Laura Beck is right — if you’re budgeting to go out to eat, you need to include a tip in that. And you need to tip even if your waitress isn’t as pleasant as you’d like, and even if the service is imperfect. It is a gender issue, and servers (who are disproportionately female) need tips to make a living wage. I also suspect that female servers are more often on the receiving end of a bad tip for not adequately stroking a diner’s ego — not laughing enough at his jokes, not flirting back, not smiling. So tip! Yes, 20%, even if the service was mediocre.
Where I part ways with Laura is here: If the service was legitimately bad, then a lower tip or, under certain circumstances no tip, is acceptable. There was one time in my life where I did not leave a tip. I was trying out a new restaurant in my neighborhood for brunch with two friends. Only one other table was occupied, and the manager, bartender and two waitresses were very occupied with whatever sports game was on TV. We sat down, ordered and waited 90 minutes for our food. During that 90 minutes we asked repeatedly what the status was — if it was coming soon or if we should go elsewhere. We were told it’s “on its way any second.” I also ordered a coffee, which I had to get up and ask the waitress to refill twice (same with water). Each time she looked annoyed for my interrupting her game-watching. Finally, after an hour and a half, our food came — and everything was ice cold. The eggs were congealed. The burger was a hockey puck. So we asked to speak to the manager, explained that we had been there for 90 minutes without food and now were served cold dishes, and said we were leaving without eating. I left $5 for the coffee (and a tip on the service for the coffee and the water).

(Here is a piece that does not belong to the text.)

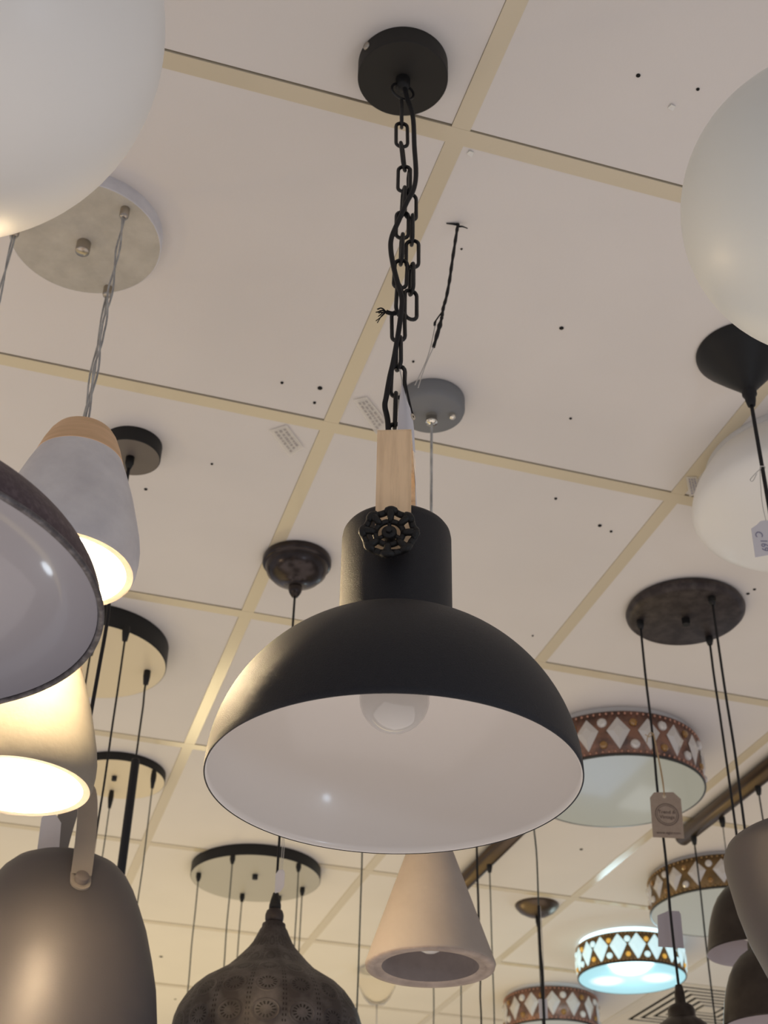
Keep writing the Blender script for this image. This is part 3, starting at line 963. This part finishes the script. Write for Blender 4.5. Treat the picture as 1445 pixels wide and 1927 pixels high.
mb.tube(smoothpath([s3(.0025, 1.117, .004), s3(-.004, 1.118, .006), s3(-.010, 1.108, .007), s3(-.012, 1.098, .007)], 5), .0009, 6)
mb.tube(smoothpath([s3(.0005, 1.117, .004), s3(-.006, 1.110, .006), s3(-.014, 1.114, .007)], 5), .0009, 6)
mb.build('twine', M['twine'], kt)
gt = thing('price_tag', 'lilac grey paper tag low on the same cord as the kraft card tag', 'tag', (1.0999, 1.9995))
MB().slab([s3(-.0185, .7960, -.02), s3(.0008, .8044, -.02), s3(.0180, .8040, -.02), s3(.0205, .7990, -.02), s3(.0195, .7420, -.02), s3(-.0225, .7440, -.02)], NEAR, .0006).build('paper', M['papergrey'], gt)
MB().tube(smoothpath([s3(.0, .803, -.019), s3(.001, .84, -.01), s3(.0005, .895, -.003)], 5), .0006, 6).build('string', M['string'], gt)

# ------------------------------------------------------------------ 14. black cone rose and taupe bowl
tr = thing('bowl_pendant_lamp', 'taupe tapered bowl pendant on a black cone ceiling rose, cut off by the right edge', 'lamp', (.9256, 1.294))
MB().lathe([(.0655, 0), (.0667, -.002), (.0660, -.0065), (.0600, -.0150), (.0400, -.0390), (.0200, -.0620), (.0105, -.0735), (.0100, -.0780), (1e-4, -.0785)], (0, 0, 0), 72).build('canopy', M['blackmetal'], tr)
MB().lathe([(.0105, 0), (.0105, -.010), (.0080, -.014), (.0075, -.020), (.0055, -.030), (1e-4, -.030)], (0, 0, -.072), 24).build('cable_grip', M['cable'], tr)
hang(tr, 0, 0, -.100, Z(.61), .0028, M['cable'], .0012, seed=9)
MB().lathe([(1e-4, Z(.640)), (.006, Z(.640)), (.012, Z(.628)), (.05, Z(.624)), (.105, Z(.622)), (.117, Z(.6175)), (.1215, Z(.608)), (.1215, Z(.598)), (.1195, Z(.583)), (.1140, Z(.5479)), (.1055, Z(.5130)), (.0890, Z(.4700)), (.070, Z(.430)), (.050, Z(.400)), (.030, Z(.385)), (1e-4, Z(.380))], (0, 0, 0), 96).build('shade', M['taupe'], tr)
bt = thing('price_tag', 'pale blue-grey tag with faded writing hanging from the cord of the black cone rose', 'tag', (.9256, 1.294))
s4 = lambda l, z, dep=.010: SIDE * l + NEAR * dep + Vector((0, 0, Z(z)))
MB().slab([s4(-.0335, 1.0524), s4(-.0250, 1.0590), s4(-.0195, 1.0650), s4(-.0125, 1.0665), s4(-.004, 1.0655), s4(.003, 1.060), s4(.004, 1.016), s4(-.0145, 1.0115), s4(-.0345, 1.0067)], NEAR, .0006).build('paper', M['papergrey' if False else 'paper'], bt)
TXb = Vector((0, 0, -1)); TYb = SIDE
lettering('lettering', 'C', .014, M['inkblue'], bt, tuple(s4(-.0250, 1.043, .0108)), TXb, TYb)
lettering('lettering', '169', .013, M['inkblue'], bt, tuple(s4(-.0200, 1.026, .0108)), TXb, TYb)
mb = MB()
mb.tube(smoothpath([s4(-.012, 1.0655, .0104), s4(-.012, 1.10, .008), s4(-.006, 1.155, .005), s4(-.003, 1.1625, .0035)], 5), .0006, 6)
mb.tube(smoothpath([s4(-.004, 1.1580, .004), s4(-.013, 1.148, .006), s4(-.022, 1.137, .006), s4(-.019, 1.1345, .006), s4(-.012, 1.147, .006)], 5), .0006, 6)
mb.tube([s4(.0031 * math.cos(2 * PI * i / 20), 1.1625, .0031 * math.sin(2 * PI * i / 20)) for i in range(20)], .0008, 6, closed=True)
mb.build('string', M['string'], bt)


# ------------------------------------------------------------------ 15-18. flush lamps with jewelled bands
def gem_kite(name, m, parent, hgt, wid):
    """faceted kite crystal, flat side against the band, facing +X."""
    mb = MB()
    o = [(0, 0, hgt * .5), (0, wid * .5, hgt * .08), (0, 0, -hgt * .5), (0, -wid * .5, hgt * .08)]
    i = [(.006, y * .45, z * .45 + .001) for _, y, z in o]
    mb.v = [Vector(p) for p in o + i]
    for k in range(4):
        k2 = (k + 1) % 4
        mb.face((k, k2, 4 + k2, 4 + k), None, 0, False)
    mb.face((4, 5, 6, 7), None, 0, False)
    return mb.build(name, m, parent)


def gem_round(name, m, parent, r):
    mb = MB()
    mb.lathe([(r, 0), (r * .92, r * .35), (r * .55, r * .7), (1e-4, r * .75)], (0, 0, 0), 12, axis=(1, 0, 0), smooth=False)
    return mb.build(name, m, parent)


def jewelled(name_label, xy, R, H, base_h, band_m, disc_m, gem_m, amber_m, base_m, nk, phase, gs=1., bead_m=None):
    t = thing('jewelled_ceiling_lamp', name_label, 'lamp', xy)
    MB().lathe([(R * .93, 0), (R * .93, -base_h), (1e-4, -base_h)], (0, 0, 0), 72).build('mounting_base', base_m, t)
    Rb = R * .985
    mb = MB().lathe([(Rb - .003, -base_h), (Rb, -base_h - .001), (Rb, -H + .003), (Rb - .003, -H + .002)], (0, 0, 0), 96)
    mb.lathe([(Rb - .003, -base_h), (Rb - .02, -base_h - .001)], (0, 0, 0), 96)
    band = mb.build('band', band_m, t)
    MB().lathe([(R - .004, -H), (1e-4, -H)], (0, 0, 0), 96).build('glass_disc', disc_m, t)
    MB().lathe([(R - .004, -H - .0005), (R, -H), (R, -H + .003), (R - .003, -H + .004)], (0, 0, 0), 96).build('disc_rim', M['rimdark'], t)
    hb = H - base_h
    zc = -base_h - hb * .5
    kite = gem_kite('crystal', gem_m, band, hb * .72 * gs, 2 * PI * R / nk * .74 * gs)
    bead = gem_round('bead', gem_m, band, hb * .105)
    amb = gem_round('amber_bead', amber_m, band, hb * .085)
    stud = MB()
    for i in range(nk * 5):
        a = 2 * PI * i / (nk * 5)
        for zz in (-base_h - hb * .06, -H + hb * .09):
            stud.sphere((Rb * math.cos(a), Rb * math.sin(a), zz), .0032, 6, 4)
    s = stud.build('studded_edge', bead_m or band_m, band)
    s['kind'] = 'stuff'
    fk = [kite]; fb = [bead]; fa = [amb]

    def put(src, stock, a, z, off=.0):
        o = stock.pop() if stock else src.copy()
        if o.name not in COL.objects:
            COL.objects.link(o)
            o.parent = band
        o.location = ((Rb + off) * math.cos(a), (Rb + off) * math.sin(a), z)
        o.rotation_euler = (0, 0, a)
    for i in range(nk):
        a = phase + 2 * PI * i / nk
        put(kite, fk, a, zc)
        a2 = a + PI / nk
        if i % 2:
            put(bead, fb, a2, zc + hb * .24)
            put(amb, fa, a2, zc - hb * .25)
        else:
            put(amb, fa, a2, zc + hb * .24)
            put(bead, fb, a2, zc - hb * .25)
    return t


M['copperstud'] = mat('pink_copper_beads', (.55, .30, .22), .3, .8)
M['goldstud'] = mat('gold_beads', (.40, .26, .12), .3, .8)
jewelled('flush ceiling lamp with copper jewelled band, behind the right side of the black dome', (1.2934, 2.531), .1899, .1166, .014, M['copper'], M['frost'], M['gem'], M['amber'], M['base'], 18, .12, bead_m=M['copperstud'])
jewelled('unlit flush ceiling lamp with antique gold jewelled band, above the lit one at the right', (1.897, 3.168), .1913, .1000, .010, M['goldband'], M['frost'], M['gem'], M['amber'], M['base'], 18, .05, bead_m=M['goldstud'])
lit = jewelled('glowing blue-white flush ceiling lamp with jewelled gold band', (1.909, 3.747), .1606, .1040, .014, M['goldband'], M['litdisc'], M['gemlit'], M['amberlit'], M['baselit'], 18, .2, 1.22, bead_m=M['goldstud'])
jewelled('flush ceiling lamp with copper jewelled band half cut off by the bottom edge', (1.892, 4.316), .1563, .1220, .014, M['copper'], M['frost'], M['gem'], M['amber'], M['base'], 14, .3, bead_m=M['copperstud'])


# ------------------------------------------------------------------ 19-20. linear rail pendants
def rail(label, x, y0, y1, drops, r=.0205, zc=-.0225):
    t = thing('rail_pendant', label, 'lamp', (x, y1))
    mb = MB().tube([(0, y0 - y1, zc), (0, -.004, zc), (0, -.0005, zc), (0, 0, zc)], [r, r, r * .9, r * .82], 28)
    mb.build('rail', M['rail'], t)
    for i, (dx, y, zend, m, rr) in enumerate(drops):
        c = hang(t, dx, y - y1, zc - r - .012, Z(zend), rr, m, .0018, seed=int(y * 100))
        MB().lathe([(.0075, .004), (.0075, -.006), (.0048, -.020), (1e-4, -.020)], (dx, y - y1, zc - r + .001), 16).build('cable_grip', M['blackmetal'], c)
        holder(c, dx, y - y1, Z(zend))
    return t


rail('bronze rail pendant at the right edge with black cords dropping past the jewelled lamps', 1.655, 2.15, 2.915, [(.0, 2.855, .62, M['cable'], .0021), (.0, 2.545, .62, M['cable'], .0019), (.012, 2.735, .70, M['cablegrey'], .0012)])
rail('bronze rail pendant seen between the black dome and the concrete cone', 1.2500, 2.93, 3.72, [(.0, 3.195, .80, M['cablegrey'], .0018), (.0, 3.42, .85, M['cablegrey'], .0018), (.0, 3.64, .88, M['cablegrey'], .0018)])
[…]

For me, that’s the level of poor service that it takes to get no tip (or a really low tip). If your waitress makes a racist joke or something, then yeah, no tip there either. And honestly if someone is rude (which happens fairly regularly when you walk into a restaurant with another 20-something woman — the assumption, I guess, is you won’t eat enough) I’ll tip more like 15%. Eye-rolling at the amount we’re ordering, lingering at the bar chatting while our food or drinks are sitting there and we’re waiting, taking away one person’s plate while others at the table are still eating… those things are very annoying and then maybe a tip will be 15-18%, because waiting tables is still a service industry job and part of your job is attending to it without being an asshole. But an insufficient number of smiles or a thing the waitress has no control over (noise levels, the kid at the table next to you) is not a reason to lower your tip. Oh and if you’re doing things that make the waitstaff’s job harder — coming in with a big group, coming in with a kid, staying for a long time — tip more.
Basically, you should be tipping, because someone needs that money to live.